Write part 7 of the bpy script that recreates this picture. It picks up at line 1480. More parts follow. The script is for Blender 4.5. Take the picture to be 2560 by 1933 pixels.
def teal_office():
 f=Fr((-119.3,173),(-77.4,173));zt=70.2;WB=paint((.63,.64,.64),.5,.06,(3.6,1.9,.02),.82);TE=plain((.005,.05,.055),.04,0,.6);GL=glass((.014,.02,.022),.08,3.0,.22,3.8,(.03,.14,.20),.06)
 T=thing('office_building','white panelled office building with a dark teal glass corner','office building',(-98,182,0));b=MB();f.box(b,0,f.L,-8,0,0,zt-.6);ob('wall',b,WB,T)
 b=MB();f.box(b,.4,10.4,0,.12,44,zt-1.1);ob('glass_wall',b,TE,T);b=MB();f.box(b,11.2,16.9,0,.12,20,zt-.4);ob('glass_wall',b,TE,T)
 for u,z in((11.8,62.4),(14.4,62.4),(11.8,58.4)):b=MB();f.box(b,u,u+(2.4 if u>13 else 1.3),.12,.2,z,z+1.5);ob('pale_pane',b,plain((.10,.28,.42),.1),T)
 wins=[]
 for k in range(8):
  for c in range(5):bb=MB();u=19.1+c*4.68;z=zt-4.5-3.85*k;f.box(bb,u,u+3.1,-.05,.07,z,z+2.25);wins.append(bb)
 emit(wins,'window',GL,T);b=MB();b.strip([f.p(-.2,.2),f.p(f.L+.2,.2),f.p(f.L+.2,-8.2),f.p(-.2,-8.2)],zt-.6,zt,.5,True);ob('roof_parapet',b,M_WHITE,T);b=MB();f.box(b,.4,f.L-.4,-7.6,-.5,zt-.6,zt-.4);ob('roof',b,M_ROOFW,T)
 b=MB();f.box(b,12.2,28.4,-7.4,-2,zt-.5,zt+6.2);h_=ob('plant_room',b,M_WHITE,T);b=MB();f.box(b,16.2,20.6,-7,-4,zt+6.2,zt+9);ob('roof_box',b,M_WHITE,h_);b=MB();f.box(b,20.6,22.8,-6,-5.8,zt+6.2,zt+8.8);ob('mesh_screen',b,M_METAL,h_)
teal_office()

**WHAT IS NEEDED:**
Extract the full listing above without altering anything.

**COMPLETE ANSWER:**
Write part 7 of the bpy script that recreates this picture. It picks up at line 1480. More parts follow. The script is for Blender 4.5. Take the picture to be 2560 by 1933 pixels.
def teal_office():
 f=Fr((-119.3,173),(-77.4,173));zt=70.2;WB=paint((.63,.64,.64),.5,.06,(3.6,1.9,.02),.82);TE=plain((.005,.05,.055),.04,0,.6);GL=glass((.014,.02,.022),.08,3.0,.22,3.8,(.03,.14,.20),.06)
 T=thing('office_building','white panelled office building with a dark teal glass corner','office building',(-98,182,0));b=MB();f.box(b,0,f.L,-8,0,0,zt-.6);ob('wall',b,WB,T)
 b=MB();f.box(b,.4,10.4,0,.12,44,zt-1.1);ob('glass_wall',b,TE,T);b=MB();f.box(b,11.2,16.9,0,.12,20,zt-.4);ob('glass_wall',b,TE,T)
 for u,z in((11.8,62.4),(14.4,62.4),(11.8,58.4)):b=MB();f.box(b,u,u+(2.4 if u>13 else 1.3),.12,.2,z,z+1.5);ob('pale_pane',b,plain((.10,.28,.42),.1),T)
 wins=[]
 for k in range(8):
  for c in range(5):bb=MB();u=19.1+c*4.68;z=zt-4.5-3.85*k;f.box(bb,u,u+3.1,-.05,.07,z,z+2.25);wins.append(bb)
 emit(wins,'window',GL,T);b=MB();b.strip([f.p(-.2,.2),f.p(f.L+.2,.2),f.p(f.L+.2,-8.2),f.p(-.2,-8.2)],zt-.6,zt,.5,True);ob('roof_parapet',b,M_WHITE,T);b=MB();f.box(b,.4,f.L-.4,-7.6,-.5,zt-.6,zt-.4);ob('roof',b,M_ROOFW,T)
 b=MB();f.box(b,12.2,28.4,-7.4,-2,zt-.5,zt+6.2);h_=ob('plant_room',b,M_WHITE,T);b=MB();f.box(b,16.2,20.6,-7,-4,zt+6.2,zt+9);ob('roof_box',b,M_WHITE,h_);b=MB();f.box(b,20.6,22.8,-6,-5.8,zt+6.2,zt+8.8);ob('mesh_screen',b,M_METAL,h_)
teal_office()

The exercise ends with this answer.